Appendix B. Tracing execution
The --trace
option can
be used to create a trace of the execution of a pipeline.
If the --trace-documents
option is used,
a copy of every document that flows through the pipeline will be saved.
Trace documents are in the
“https://xmlcalabash.com/ns/trace
” namespace.
The traces are divided by threads (at the moment, there’s only one thread). Within each thread, each step is recorded along with details about its execution. There are two logical views of the trace: execution order and execution structure. The step start tags are in execution order, earlier steps precede later ones. The hierarchical structure of steps is also significant. Compound steps are nested according to how they were executed.
Documents also appear in execution order, and in execution order within the steps. Their position in the hierarchy is not (especially) significant. Just because a document appears as a child of a particular step does not imply that the parent step generated. The source and target of each document is explicitly identified with the document.
The trace vocabulary
<t:trace>
t:thread+
</t:trace>
A trace consists of one or more threads of execution.
Threads
<t:thread
id = long>
(t:step |
t:document)+
</t:thread>
A thread has an id (it’s runtime thread id) and one or more steps. It may incidentally have document children as well.
Steps
<t:step
id = string
name = string
type = EQName
start-time = dateTime
duration-ms = long>
(t:step |
t:document)*
</t:step>
Each step has several attributes:
id
An id; this is a unique ID for this instantiation of this step. (In recursive pipelines, the same step may be instantiated more than once.)
name
A name; this is derived from the step’s name in the pipeline, if it has one.
type
The step type. User-defined pipelines appear in the trace with the type
p:declare-step
. That represents the invocation of their subpipeline.start-time
The start time; this is the “wall-clock” time when execution of this step began.
duration-ms
How long the step executed. This is a value in milliseconds.
A compound step will contain the execution traces for the steps it contains. It may also include documents.
Documents
<t:document
id = long
content-type? = string>
(t:from,
t:to,
t:location?)
</t:document>
Each document has an id. This is a unique id for this document. Documents are immutable, so if the same document is passed between multiple steps, it will appear in multiple document elements.

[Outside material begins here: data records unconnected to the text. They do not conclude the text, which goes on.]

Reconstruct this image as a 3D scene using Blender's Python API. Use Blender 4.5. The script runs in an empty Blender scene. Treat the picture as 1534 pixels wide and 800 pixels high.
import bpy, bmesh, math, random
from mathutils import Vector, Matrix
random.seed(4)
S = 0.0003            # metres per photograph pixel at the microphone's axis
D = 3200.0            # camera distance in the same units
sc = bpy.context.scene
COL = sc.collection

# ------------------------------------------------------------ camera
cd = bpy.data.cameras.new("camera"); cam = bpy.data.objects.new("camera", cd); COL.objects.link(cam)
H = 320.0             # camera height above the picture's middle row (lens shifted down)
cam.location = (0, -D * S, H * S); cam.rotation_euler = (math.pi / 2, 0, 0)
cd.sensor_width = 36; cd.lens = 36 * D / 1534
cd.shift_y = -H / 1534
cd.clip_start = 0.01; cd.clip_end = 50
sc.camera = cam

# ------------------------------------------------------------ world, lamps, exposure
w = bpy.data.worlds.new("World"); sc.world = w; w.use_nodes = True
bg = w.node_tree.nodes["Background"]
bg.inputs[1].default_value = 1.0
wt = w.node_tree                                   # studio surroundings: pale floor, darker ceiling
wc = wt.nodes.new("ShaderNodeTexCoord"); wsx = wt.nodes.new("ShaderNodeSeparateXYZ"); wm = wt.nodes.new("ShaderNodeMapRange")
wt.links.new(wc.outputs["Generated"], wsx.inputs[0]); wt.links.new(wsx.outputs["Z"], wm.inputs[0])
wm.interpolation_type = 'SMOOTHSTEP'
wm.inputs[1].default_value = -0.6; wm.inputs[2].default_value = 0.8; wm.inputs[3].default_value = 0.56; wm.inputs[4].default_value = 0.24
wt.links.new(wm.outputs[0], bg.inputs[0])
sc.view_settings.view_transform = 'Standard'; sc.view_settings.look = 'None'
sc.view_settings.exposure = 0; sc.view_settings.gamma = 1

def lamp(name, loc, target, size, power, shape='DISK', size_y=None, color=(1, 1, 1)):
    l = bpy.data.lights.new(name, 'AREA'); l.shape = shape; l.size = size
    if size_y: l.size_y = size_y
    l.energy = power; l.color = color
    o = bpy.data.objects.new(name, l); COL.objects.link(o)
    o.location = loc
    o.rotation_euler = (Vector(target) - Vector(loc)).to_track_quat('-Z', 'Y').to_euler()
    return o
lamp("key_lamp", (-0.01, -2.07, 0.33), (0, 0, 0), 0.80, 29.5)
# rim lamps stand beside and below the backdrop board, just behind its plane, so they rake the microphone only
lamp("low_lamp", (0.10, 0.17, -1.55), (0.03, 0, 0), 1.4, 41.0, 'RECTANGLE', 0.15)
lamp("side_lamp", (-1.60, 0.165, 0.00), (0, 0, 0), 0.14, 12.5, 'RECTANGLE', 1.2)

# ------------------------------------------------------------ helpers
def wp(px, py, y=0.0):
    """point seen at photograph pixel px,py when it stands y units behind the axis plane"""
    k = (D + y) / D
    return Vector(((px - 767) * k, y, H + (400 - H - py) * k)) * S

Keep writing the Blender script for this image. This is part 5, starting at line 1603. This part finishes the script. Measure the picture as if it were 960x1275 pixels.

If the document has a content type, that’s also recorded.
If the --trace-documents
option is used,
each document will also have a
location
element.
From
<t:from
id = string
port = string />
Identifies the step that the produced the document, by id and port name.
To
<t:to
id = string
port = string />
Identifies the step that received the document by, id and port name.
Location
<t:location
filename = string />
Identifies the filename where the document has been stored.